What is needed
Skip all pictures. Write out the data below from its first line through the line that contains "sun.rotation_euler = SUN.to_track_quat('Z', 'Y').to_euler();".

Extracted records

──────────

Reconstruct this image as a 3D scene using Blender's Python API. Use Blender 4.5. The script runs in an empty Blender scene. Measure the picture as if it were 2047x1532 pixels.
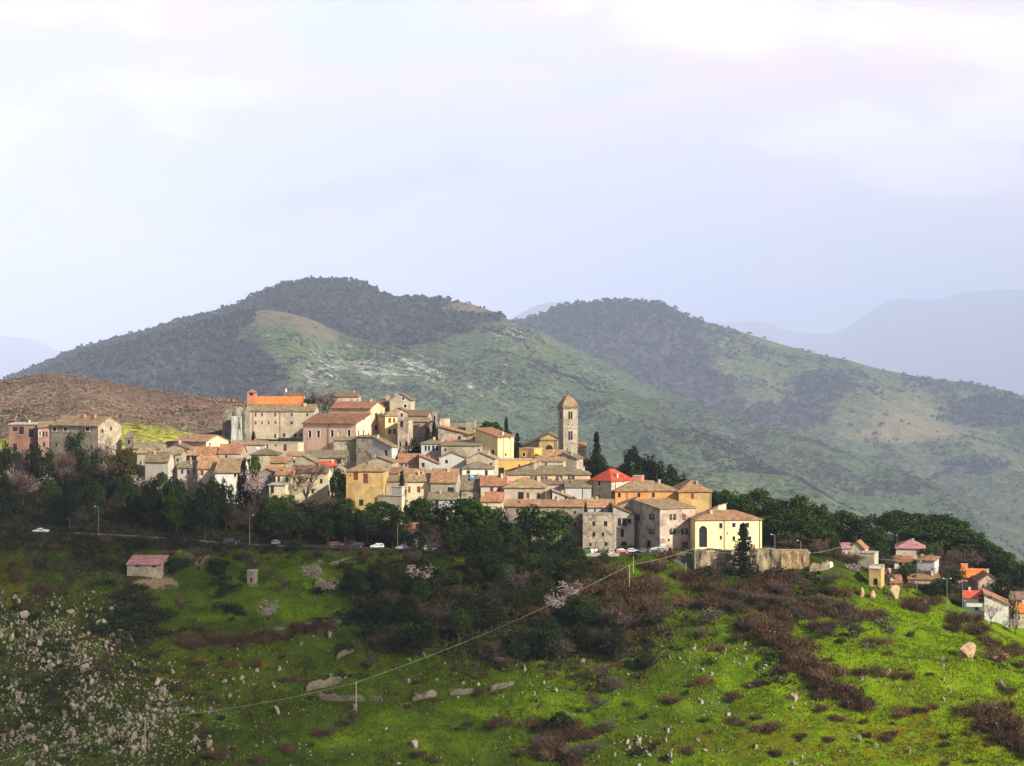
import bpy, bmesh, math, random
import numpy as np
from mathutils import Vector, Matrix

# ------------------------------------------------------------------ camera, sky, sun, exposure
SC = bpy.context.scene
COL = SC.collection
F, CX, CY = 3150.0, 1023.5, 766.0          # focal length and centre in photo pixels (2047 x 1532)
cam_d = bpy.data.cameras.new('camera'); cam = bpy.data.objects.new('camera', cam_d); COL.objects.link(cam)
cam_d.sensor_fit = 'HORIZONTAL'; cam_d.sensor_width = 36.0; cam_d.lens = 36.0 * F / 2047.0
cam_d.clip_start = 0.5; cam_d.clip_end = 150000.0
cam.location = (0, 0, 0); cam.rotation_euler = (math.radians(90), 0, 0)
SC.camera = cam

SUN = Vector((0.70, -0.56, 0.48)).normalized()      # towards the sun
SUN_EL = math.asin(SUN.z); SUN_AZ = math.atan2(SUN.x, SUN.y)
sun_d = bpy.data.lights.new('sun', 'SUN'); sun_d.energy = 4.3; sun_d.angle = math.radians(1.2); sun_d.color = (1.0, 0.90, 0.74)
sun = bpy.data.objects.new('sun', sun_d); COL.objects.link(sun)
sun.rotation_euler = SUN.to_track_quat('Z', 'Y').to_euler(); sun.location = (300, -100, 400)

W = bpy.data.worlds.new('World'); SC.world = W; W.use_nodes = True
wn, wl = W.node_tree.nodes, W.node_tree.links; wn.clear()
def WN(t, **k):
    n = wn.new(t)
    for a, v in k.items(): setattr(n, a, v)
    return n
w_out = WN('ShaderNodeOutputWorld'); w_bg = WN('ShaderNodeBackground'); w_bg.inputs['Strength'].default_value = 0.05
sky = WN('ShaderNodeTexSky', sky_type='NISHITA', sun_disc=False, sun_elevation=SUN_EL, sun_rotation=SUN_AZ, dust_density=2.0)
tc = WN('ShaderNodeTexCoord')
def wmath(op, a, b=None, c=None):
    n = WN('ShaderNodeMath', operation=op)
    for i, v in enumerate((a, b, c)):
        if v is None: continue
        if isinstance(v, (int, float)): n.inputs[i].default_value = v
        else: wl.new(v, n.inputs[i])
    return n.outputs[0]
def wnoise(scale, stretch, detail, rough, off=(0, 0, 0), dist=0.0):
    m = WN('ShaderNodeMapping'); m.inputs['Scale'].default_value = stretch; m.inputs['Location'].default_value = off
    wl.new(tc.outputs['Generated'], m.inputs['Vector'])
    n = WN('ShaderNodeTexNoise'); n.inputs['Scale'].default_value = scale; n.inputs['Detail'].default_value = detail
    n.inputs['Roughness'].default_value = rough; n.inputs['Distortion'].default_value = dist
    wl.new(m.outputs[0], n.inputs['Vector']); return n.outputs[0]
def wramp(v, stops):
    r = WN('ShaderNodeValToRGB'); r.color_ramp.interpolation = 'EASE'
    while len(r.color_ramp.elements) < len(stops): r.color_ramp.elements.new(0.5)
    for e, (p, c) in zip(r.color_ramp.elements, stops): e.position = p; e.color = (*c, 1)
    wl.new(v, r.inputs[0]); return r.outputs[0]
def wmix(f, a, b, mode='MIX'):
    n = WN('ShaderNodeMix', data_type='RGBA', blend_type=mode)
    for s, v in ((n.inputs[0], f), (n.inputs[6], a), (n.inputs[7], b)):
        if isinstance(v, (int, float)): s.default_value = v
        elif isinstance(v, tuple): s.default_value = (*v, 1)
        else: wl.new(v, s)
    return n.outputs[2]
sep = WN('ShaderNodeSeparateXYZ'); wl.new(tc.outputs['Generated'], sep.inputs[0])
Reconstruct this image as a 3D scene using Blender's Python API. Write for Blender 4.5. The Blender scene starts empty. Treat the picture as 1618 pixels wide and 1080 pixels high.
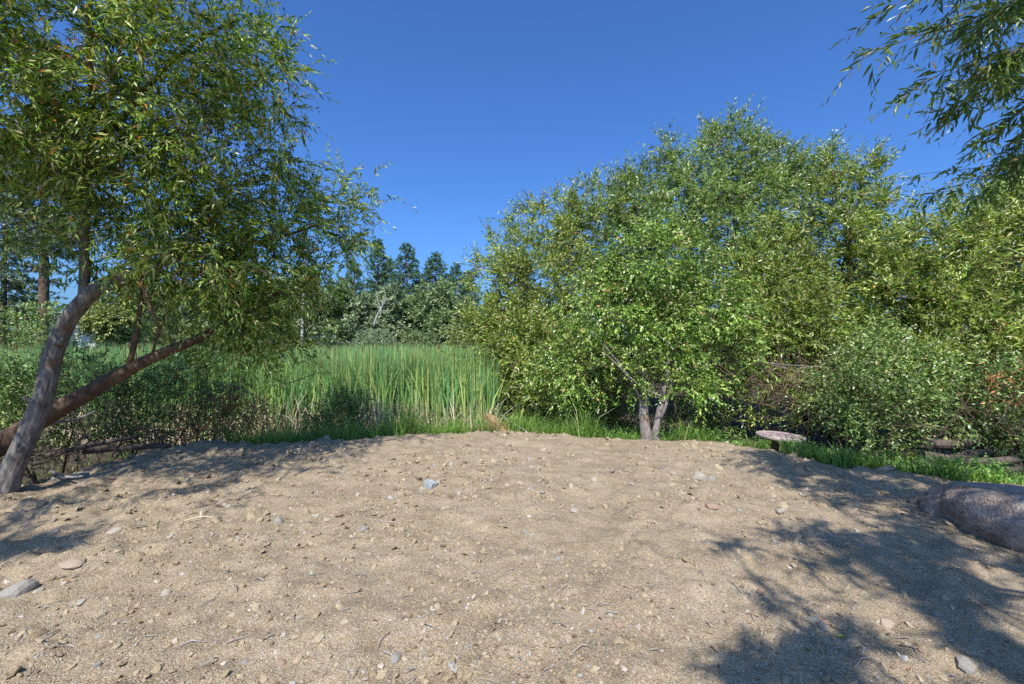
import bpy, math, random
import numpy as np

# ---------------------------------------------------------------- camera, sky, sun, exposure
scene = bpy.context.scene
col = scene.collection
EYE = 1.6                      # eye height above the gravel
F = 719.0                      # focal length in photograph pixels (16 mm on a 36 mm sensor)
cam_d = bpy.data.cameras.new('camera')
cam_d.lens = 16.0; cam_d.sensor_width = 36.0
cam_d.clip_start = 0.05; cam_d.clip_end = 2000
cam = bpy.data.objects.new('camera', cam_d); col.objects.link(cam)
cam.location = (0, 0, EYE); cam.rotation_euler = (math.radians(90), 0, 0)
scene.camera = cam

SUN_DIR = np.array([-0.07, -0.60, 0.80]); SUN_DIR /= np.linalg.norm(SUN_DIR)
world = bpy.data.worlds.new('World'); scene.world = world; world.use_nodes = True
wn = world.node_tree.nodes; wl = world.node_tree.links
sky = wn.new('ShaderNodeTexSky'); sky.sky_type = 'NISHITA'; sky.sun_disc = False
sky.sun_elevation = math.asin(SUN_DIR[2]); sky.sun_rotation = math.atan2(SUN_DIR[0], SUN_DIR[1])
sky.altitude = 500; sky.air_density = 1.2; sky.dust_density = 2.6; sky.ozone_density = 5.0
# the photograph's deep blue: the whole sky is graded alike
grade = wn.new('ShaderNodeVectorMath'); grade.operation = 'MULTIPLY'; grade.inputs[1].default_value = (0.535, 0.90, 1.44)
wl.new(sky.outputs[0], grade.inputs[0])
bg = wn['Background']; wl.new(grade.outputs[0], bg.inputs['Color']); bg.inputs['Strength'].default_value = 0.1
sun_d = bpy.data.lights.new('sun', 'SUN'); sun_d.energy = 5.0; sun_d.angle = math.radians(0.53)
sun_d.color = (1.0, 0.98, 0.94)
sun = bpy.data.objects.new('sun', sun_d); col.objects.link(sun)
from mathutils import Vector
sun.rotation_euler = Vector(SUN_DIR).to_track_quat('Z', 'Y').to_euler()
scene.view_settings.view_transform = 'Standard'; scene.view_settings.look = 'None'
scene.view_settings.gamma = 1.0; scene.view_settings.exposure = 0.42
scene.view_settings.use_curve_mapping = False
scene.render.engine = 'CYCLES'
cy = scene.cycles
cy.max_bounces = 6; cy.diffuse_bounces = 3; cy.glossy_bounces = 2; cy.transmission_bounces = 4
cy.use_denoising = False; cy.caustics_reflective = False; cy.caustics_refractive = False

# ---------------------------------------------------------------- helpers
RNG = np.random.default_rng(11)

def P(px, py, d):
    return np.array([(px - 809) / F * d, d, EYE - (py - 540) / F * d])

def unit(v):
    return v / np.maximum(np.linalg.norm(v, axis=-1, keepdims=True), 1e-9)

def hash2(ix, iy, seed):
    h = (ix.astype(np.int64) * 374761393 + iy.astype(np.int64) * 668265263 + seed * 974711) & 0xFFFFFFFF
    h = ((h ^ (h >> 13)) * 1274126177) & 0xFFFFFFFF
    return ((h ^ (h >> 16)) & 0xFFFF) / 65535.0

def vnoise(x, y, seed=0):
    ix = np.floor(x); iy = np.floor(y); fx = x - ix; fy = y - iy
    fx = fx * fx * (3 - 2 * fx); fy = fy * fy * (3 - 2 * fy)
    a = hash2(ix, iy, seed); b = hash2(ix + 1, iy, seed); c = hash2(ix, iy + 1, seed); d = hash2(ix + 1, iy + 1, seed)
    return (a + (b - a) * fx) * (1 - fy) + (c + (d - c) * fx) * fy - 0.5

def fbm(x, y, seed=0, octaves=4):
    s = 0; a = 1.0
    for k in range(octaves):
        s = s + a * vnoise(x * 2 ** k, y * 2 ** k, seed + k * 17); a *= 0.5
    return s

class MB:
    """collects triangles and quads in arrays and links them as one mesh object"""
    def __init__(self):
        self.v = []; self.t = []; self.q = []; self.n = 0
    def add(self, v, tris=None, quads=None):
        v = np.asarray(v, float).reshape(-1, 3)
        if tris is not None and len(tris): self.t.append(np.asarray(tris).reshape(-1, 3) + self.n)
        if quads is not None and len(quads): self.q.append(np.asarray(quads).reshape(-1, 4) + self.n)
        self.v.append(v); self.n += len(v)
    def mesh(self, name, mat, smooth=False):
        v = np.concatenate(self.v); t = np.concatenate(self.t) if self.t else np.zeros((0, 3), int)
        q = np.concatenate(self.q) if self.q else np.zeros((0, 4), int)
        me = bpy.data.meshes.new(name)
        me.vertices.add(len(v)); me.vertices.foreach_set('co', v.astype(np.float32).ravel())
        li = np.concatenate([t.ravel(), q.ravel()]).astype(np.int32)
        me.loops.add(len(li)); me.loops.foreach_set('vertex_index', li)
        ls = np.concatenate([np.arange(len(t)) * 3, len(t) * 3 + np.arange(len(q)) * 4]).astype(np.int32)
        me.polygons.add(len(ls)); me.polygons.foreach_set('loop_start', ls)
        me.polygons.foreach_set('use_smooth', np.full(len(ls), smooth))
        me.update(calc_edges=True)
        me.materials.append(mat)
        return me
    def build(self, name, mat, parent=None, smooth=False):
        return link(name, self.mesh(name, mat, smooth), parent)

def link(name, me, parent=None):
    o = bpy.data.objects.new(name, me); col.objects.link(o)
    if parent is not None:
        o.parent = parent
        o.location = -Vector(parent.location)      # meshes are written in world coordinates
    return o

def tag(o, label=None, cat=None, group=None, kind=None):
    if label: o['label'] = label
    if cat: o['category'] = cat
    if group: o['group'] = group
    if kind: o['kind'] = kind
    return o

def thing(name, loc, label, cat, group=None):
    o = bpy.data.objects.new(name, None); col.objects.link(o); o.empty_display_size = 0.2
    o.location = tuple(float(c) for c in loc)
    return tag(o, label, cat, group)

def resample(pts, step):
    pts = np.asarray(pts, float)
    # Catmull-Rom through the points
    p = np.vstack([2 * pts[0] - pts[1], pts, 2 * pts[-1] - pts[-2]])
    out = []
    for i in range(1, len(p) - 2):
        n = max(2, int(np.linalg.norm(p[i + 1][:3] - p[i][:3]) / step))
        t = np.linspace(0, 1, n, endpoint=False)[:, None]
        out.append(0.5 * (2 * p[i] + (p[i + 1] - p[i - 1]) * t + (2 * p[i - 1] - 5 * p[i] + 4 * p[i + 1] - p[i + 2]) * t ** 2
                          + (3 * p[i] - p[i - 1] - 3 * p[i + 1] + p[i + 2]) * t ** 3))
    out.append(p[-2][None])
    return np.vstack(out)

def tube(mb, pts, rad, sides=8, rough=0.0, seed=0, cap=True):
    pts = np.asarray(pts, float); n = len(pts); rad = np.broadcast_to(np.asarray(rad, float), (n,))
    tan = unit(np.gradient(pts, axis=0))
    ref = np.array([0.31, 0.9, 0.1]) if abs(tan[0][2]) > 0.7 else np.array([0, 0, 1.0])
    u = unit(np.cross(tan[0], ref)); us = []
    for k in range(n):
        u = u - tan[k] * np.dot(u, tan[k]); u = u / max(np.linalg.norm(u), 1e-9); us.append(u)
    us = np.array(us); vs = np.cross(tan, us)
    a = np.arange(sides) * 2 * math.pi / sides
    r = rad[:, None] * np.ones((1, sides))
    if rough:
        arc = np.concatenate([[0], np.cumsum(np.linalg.norm(np.diff(pts, axis=0), axis=1))])
        A, L = np.meshgrid(a, arc)
        ridge = vnoise(np.cos(A) * 3.2 + 40 + seed, np.sin(A) * 3.2 + L * 1.2 + seed, seed) * 1.0 \
            + vnoise(np.cos(A) * 8 + 40, np.sin(A) * 8 + L * 4, seed + 5) * 0.6 + vnoise(np.cos(A) * 1.2 + 9, L * 2.6, seed + 8) * 0.9
        if sides >= 24:
            fur = np.abs(vnoise(A * 5.1 + 0.8 * vnoise(A * 2, L * 3, seed + 3) + 60, L * 2.2, seed + 21)); fur = np.where(A > 6.0, fur * 0.5, fur)
            ridge = ridge + 0.9 * np.clip(fur * 3, 0, .6) + 0.5 * np.clip(np.abs(vnoise(A * 11 + 9, L * 5, seed + 31)) * 3, 0, .5)
        r = r * (1 + rough * ridge)
    ring = pts[:, None, :] + r[..., None] * (np.cos(a)[None, :, None] * us[:, None, :] + np.sin(a)[None, :, None] * vs[:, None, :])
    i = np.arange(n - 1)[:, None] * sides; j = np.arange(sides)[None, :]; jn = (j + 1) % sides
    quads = np.stack([i + j, i + jn, i + sides + jn, i + sides + j], -1).reshape(-1, 4)
    v = ring.reshape(-1, 3); tris = []
    if cap:
        v = np.vstack([v, pts[0], pts[-1]]); b = n * sides
        tris = [(b, (k + 1) % sides, k) for k in range(sides)] + [(b + 1, (n - 1) * sides + k, (n - 1) * sides + (k + 1) % sides) for k in range(sides)]
    mb.add(v, tris, quads)

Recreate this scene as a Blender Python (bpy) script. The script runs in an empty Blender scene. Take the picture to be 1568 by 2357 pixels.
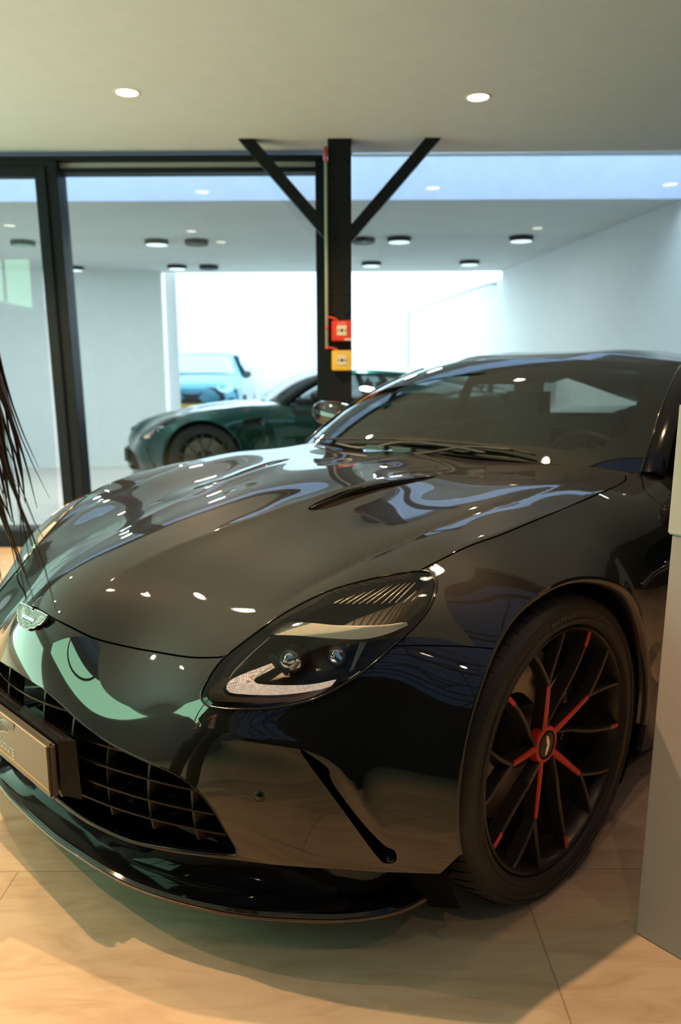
import bpy, bmesh, math, random
import numpy as np
from mathutils import Vector, Matrix, Euler
from mathutils.geometry import delaunay_2d_cdt
random.seed(7); rng = np.random.default_rng(7)
sc = bpy.context.scene; COL = sc.collection

# ------------------------------------------------------------------ camera
CAM = np.array([1.48926, 1.79207, 1.17737]); YAW = math.radians(-134.16317); PIT = math.radians(9.93011)
ROL = math.radians(-0.25904); FPX = 1815.58
Fv = np.array([math.cos(PIT)*math.cos(YAW), math.cos(PIT)*math.sin(YAW), -math.sin(PIT)])
R0 = np.cross(Fv, [0, 0, 1]); R0 /= np.linalg.norm(R0); U0 = np.cross(R0, Fv)
Rv = math.cos(ROL)*R0 + math.sin(ROL)*U0; Uv = -math.sin(ROL)*R0 + math.cos(ROL)*U0
cd = bpy.data.cameras.new('camera'); cam = bpy.data.objects.new('camera', cd); COL.objects.link(cam)
cam.matrix_world = Matrix(((Rv[0], Uv[0], -Fv[0], CAM[0]), (Rv[1], Uv[1], -Fv[1], CAM[1]), (Rv[2], Uv[2], -Fv[2], CAM[2]), (0, 0, 0, 1)))
cd.sensor_fit = 'HORIZONTAL'; cd.sensor_width = 24.0; cd.lens = FPX/1568*24; cd.clip_start = 0.05; cd.clip_end = 200
cd.dof.use_dof = True; cd.dof.focus_distance = 1.62; cd.dof.aperture_fstop = 3.2
sc.camera = cam
sc.view_settings.view_transform = 'Standard'; sc.view_settings.look = 'None'; sc.view_settings.gamma = 1
sc.view_settings.exposure = 0.12; sc.view_settings.use_curve_mapping = False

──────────

Task answer
Reconstruct this image as a 3D scene using Blender's Python API. Use Blender 4.5. The script runs in an empty Blender scene. Measure the picture as if it were 2047x1532 pixels.
import bpy, bmesh, math, random
import numpy as np
from mathutils import Vector, Matrix

# ------------------------------------------------------------------ camera, sky, sun, exposure
SC = bpy.context.scene
COL = SC.collection
F, CX, CY = 3150.0, 1023.5, 766.0          # focal length and centre in photo pixels (2047 x 1532)
cam_d = bpy.data.cameras.new('camera'); cam = bpy.data.objects.new('camera', cam_d); COL.objects.link(cam)
cam_d.sensor_fit = 'HORIZONTAL'; cam_d.sensor_width = 36.0; cam_d.lens = 36.0 * F / 2047.0
cam_d.clip_start = 0.5; cam_d.clip_end = 150000.0
cam.location = (0, 0, 0); cam.rotation_euler = (math.radians(90), 0, 0)
SC.camera = cam

SUN = Vector((0.70, -0.56, 0.48)).normalized()      # towards the sun
SUN_EL = math.asin(SUN.z); SUN_AZ = math.atan2(SUN.x, SUN.y)
sun_d = bpy.data.lights.new('sun', 'SUN'); sun_d.energy = 4.3; sun_d.angle = math.radians(1.2); sun_d.color = (1.0, 0.90, 0.74)
sun = bpy.data.objects.new('sun', sun_d); COL.objects.link(sun)
sun.rotation_euler = SUN.to_track_quat('Z', 'Y').to_euler(); sun.location = (300, -100, 400)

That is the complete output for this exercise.